Analysis
Last Updated September 5, 2023.
Friedrich Dürrenmatt's The Visit can be viewed as an allegory about the selfishness and corruptibility of people in general, or as a parable of the cruelty and carnage that took place in Europe and the world as a whole in the twentieth century. Like Max Frisch's Andorra, The Visit is given a setting in a fictional and only semi-realistic town in Europe. But it contains allusions to actual twentieth-century events and people, so the connection to the real world is made clear. The action of the play, however, is bizarre. An elderly woman named Claire Zachanassian, after she has become fabulously wealthy, returns to her hometown and offers the townspeople as a whole a huge sum of money if they will kill her former lover Alfred Ill (or Anton Schill in one version of the play), who in their youth many years earlier had jilted her. The townspeople initially appear horrified by the offer, but eventually they accept it, Ill is murdered, and Claire pays them the money ("a billion") and leaves.

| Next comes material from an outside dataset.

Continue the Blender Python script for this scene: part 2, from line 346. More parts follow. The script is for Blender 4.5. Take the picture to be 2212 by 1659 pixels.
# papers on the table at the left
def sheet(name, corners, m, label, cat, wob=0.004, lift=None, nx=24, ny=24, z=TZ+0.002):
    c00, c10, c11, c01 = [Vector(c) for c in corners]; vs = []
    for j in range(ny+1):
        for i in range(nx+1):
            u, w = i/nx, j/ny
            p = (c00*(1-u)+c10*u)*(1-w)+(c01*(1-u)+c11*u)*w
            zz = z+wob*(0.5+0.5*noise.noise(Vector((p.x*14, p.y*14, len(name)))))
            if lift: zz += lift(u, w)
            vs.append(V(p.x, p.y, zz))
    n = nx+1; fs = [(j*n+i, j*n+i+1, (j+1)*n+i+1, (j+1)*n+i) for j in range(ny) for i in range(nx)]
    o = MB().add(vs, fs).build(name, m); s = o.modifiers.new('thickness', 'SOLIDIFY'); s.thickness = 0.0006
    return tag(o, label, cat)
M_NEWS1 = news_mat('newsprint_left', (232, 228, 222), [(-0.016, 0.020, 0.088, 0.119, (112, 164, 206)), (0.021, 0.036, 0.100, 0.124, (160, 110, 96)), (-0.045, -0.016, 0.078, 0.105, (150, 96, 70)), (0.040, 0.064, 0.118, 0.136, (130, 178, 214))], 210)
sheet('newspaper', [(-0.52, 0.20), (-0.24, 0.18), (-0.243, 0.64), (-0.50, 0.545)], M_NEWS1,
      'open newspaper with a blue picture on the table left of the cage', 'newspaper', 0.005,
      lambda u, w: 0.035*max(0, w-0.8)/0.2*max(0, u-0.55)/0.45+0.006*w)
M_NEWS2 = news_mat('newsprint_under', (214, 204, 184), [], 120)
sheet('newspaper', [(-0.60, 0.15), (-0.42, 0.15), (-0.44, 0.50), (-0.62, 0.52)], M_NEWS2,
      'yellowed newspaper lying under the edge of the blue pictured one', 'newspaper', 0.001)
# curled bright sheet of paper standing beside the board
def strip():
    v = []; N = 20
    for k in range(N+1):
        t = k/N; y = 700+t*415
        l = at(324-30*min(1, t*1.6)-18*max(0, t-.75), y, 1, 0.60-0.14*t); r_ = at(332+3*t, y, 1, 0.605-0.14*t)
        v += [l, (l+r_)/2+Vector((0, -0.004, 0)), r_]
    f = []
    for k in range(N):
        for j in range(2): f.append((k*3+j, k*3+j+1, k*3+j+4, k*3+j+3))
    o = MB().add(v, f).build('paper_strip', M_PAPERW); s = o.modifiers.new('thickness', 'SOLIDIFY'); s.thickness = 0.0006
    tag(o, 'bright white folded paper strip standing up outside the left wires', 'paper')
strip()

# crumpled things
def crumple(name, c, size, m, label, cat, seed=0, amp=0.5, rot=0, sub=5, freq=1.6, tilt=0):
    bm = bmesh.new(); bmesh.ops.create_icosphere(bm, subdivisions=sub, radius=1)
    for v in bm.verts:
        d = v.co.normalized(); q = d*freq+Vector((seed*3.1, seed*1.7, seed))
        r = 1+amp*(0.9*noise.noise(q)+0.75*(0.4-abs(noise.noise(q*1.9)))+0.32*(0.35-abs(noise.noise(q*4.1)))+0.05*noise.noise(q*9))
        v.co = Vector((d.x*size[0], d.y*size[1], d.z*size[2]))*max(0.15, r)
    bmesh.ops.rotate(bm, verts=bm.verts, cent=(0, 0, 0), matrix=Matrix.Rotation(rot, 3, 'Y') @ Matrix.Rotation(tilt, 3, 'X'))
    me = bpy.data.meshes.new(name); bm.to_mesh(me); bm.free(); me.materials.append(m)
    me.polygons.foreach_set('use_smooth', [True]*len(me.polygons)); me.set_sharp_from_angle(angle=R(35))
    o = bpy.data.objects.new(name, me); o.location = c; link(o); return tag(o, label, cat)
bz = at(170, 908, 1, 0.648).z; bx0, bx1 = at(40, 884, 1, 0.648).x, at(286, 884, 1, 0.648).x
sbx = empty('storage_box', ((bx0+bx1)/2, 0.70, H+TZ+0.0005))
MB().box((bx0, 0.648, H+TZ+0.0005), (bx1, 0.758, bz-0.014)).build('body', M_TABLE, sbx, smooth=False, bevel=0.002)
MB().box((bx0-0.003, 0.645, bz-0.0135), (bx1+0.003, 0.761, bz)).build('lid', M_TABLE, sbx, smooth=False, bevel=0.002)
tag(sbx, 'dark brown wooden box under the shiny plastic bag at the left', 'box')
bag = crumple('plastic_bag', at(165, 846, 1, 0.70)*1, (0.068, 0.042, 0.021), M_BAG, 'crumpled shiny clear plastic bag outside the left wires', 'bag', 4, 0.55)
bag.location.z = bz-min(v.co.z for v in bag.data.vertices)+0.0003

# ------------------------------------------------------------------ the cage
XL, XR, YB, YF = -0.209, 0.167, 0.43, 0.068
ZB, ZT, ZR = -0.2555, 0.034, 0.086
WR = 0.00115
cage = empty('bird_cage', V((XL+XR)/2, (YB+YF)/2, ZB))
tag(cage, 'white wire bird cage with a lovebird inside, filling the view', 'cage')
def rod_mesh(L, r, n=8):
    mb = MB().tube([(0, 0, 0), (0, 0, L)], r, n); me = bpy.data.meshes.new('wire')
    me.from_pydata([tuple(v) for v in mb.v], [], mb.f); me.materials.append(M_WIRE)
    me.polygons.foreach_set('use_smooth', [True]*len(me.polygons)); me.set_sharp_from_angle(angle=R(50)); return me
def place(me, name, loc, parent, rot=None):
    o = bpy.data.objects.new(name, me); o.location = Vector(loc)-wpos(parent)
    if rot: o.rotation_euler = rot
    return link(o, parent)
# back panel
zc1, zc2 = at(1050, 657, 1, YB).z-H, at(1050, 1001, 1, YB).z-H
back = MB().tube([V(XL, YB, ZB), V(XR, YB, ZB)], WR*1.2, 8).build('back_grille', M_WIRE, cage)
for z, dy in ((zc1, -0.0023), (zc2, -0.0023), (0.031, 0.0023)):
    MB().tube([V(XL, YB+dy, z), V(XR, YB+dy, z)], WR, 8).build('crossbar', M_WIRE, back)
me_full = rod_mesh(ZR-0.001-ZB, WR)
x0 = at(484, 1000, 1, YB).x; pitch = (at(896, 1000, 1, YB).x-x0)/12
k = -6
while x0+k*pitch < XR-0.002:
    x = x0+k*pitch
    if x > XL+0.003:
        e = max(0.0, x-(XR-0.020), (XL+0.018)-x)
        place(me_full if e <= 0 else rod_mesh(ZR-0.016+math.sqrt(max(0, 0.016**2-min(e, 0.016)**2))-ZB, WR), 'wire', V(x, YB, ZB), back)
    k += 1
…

It is not difficult to see the analogy between this situation and the violence, amorality, and carnage of general events that took place in the actual Europe of the twentieth century. Just as no one could have imagined the scale of destruction people were capable of in two world wars and the Holocaust, at first, in The Visit, Claire's offer is not taken seriously. But the whole town is eventually corruptible, and all are complicit in the killing.The town serves as a microcosm of Europe and the real world with its violence and destruction--though in the drama it is only one man who is killed, and it is a man who is himself guilty of crimes.